The puppeteers/actors stylishly introduce each ‘conversation’ with cardboard, handwritten signs, evoking laughter before the puppets even open their mouths. The skill of the four puppeteers/actors who voice and animate each puppet is astonishing to the extent that the puppets themselves become so real, and the two people standing behind the table manipulating them stop registering and become almost invisible.
During The Sex Lives of Puppets, we are mainly presented with different combinations of couples discussing sexual scenarios/beliefs using such authentic language it sounds verbatim. Indeed, many of the phrases and styles of interaction were influenced by observing research interviews conducted by the London School of Hygiene and the National Survey of Sexual Attitudes and Lifestyles, although the transcript of these interviews couldn’t be used directly because of privacy laws. Granted, there are ‘squirm’ moments where discussions are so frank that I was glad my Nana wasn’t there, but we can accept, listen, and laugh because it is all voiced through the medium of puppets, and this distancing enables us to fully engage with the sexual openness without being overwhelmed by embarrassment.
It is hard to explain why we accept these small stuffed figures so completely. Yes, they have exquisitely detailed faces, but they are still stylised caricatures, and their expressions are fixed yet so animated that I genuinely believed during one tender moment that one slightly pompous financier was tearful, my brain happily filling in the gaps and interpreting it all as ‘real’.

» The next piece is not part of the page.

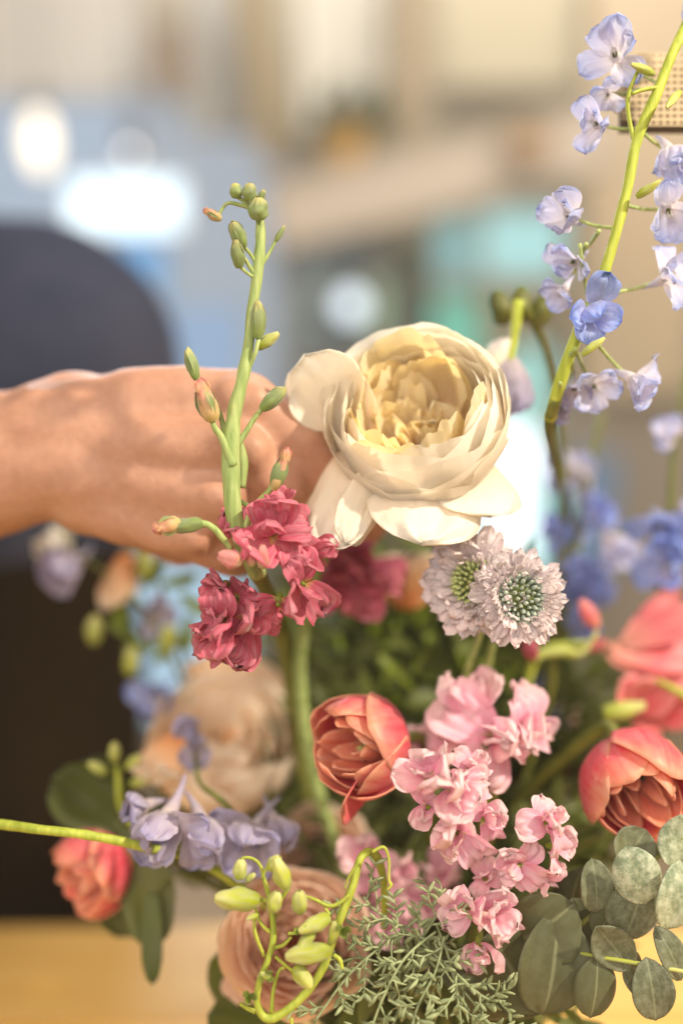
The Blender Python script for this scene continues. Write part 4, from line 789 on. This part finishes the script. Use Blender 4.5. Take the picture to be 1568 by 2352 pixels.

In The Sex Lives of Puppets a rich variety of gender, race, age, sexual preference, and attitudes is aired without any exploitative or abusive scenarios. After the hilarious orgy at the climax of the show – played with wonderful ‘tongue-in-cheek’ insouciance – I came away feeling enlightened and positive about human sexual relationships whilst aching from laughing so much. This show is going to be a Fringe classic, and you might even pick up some tips!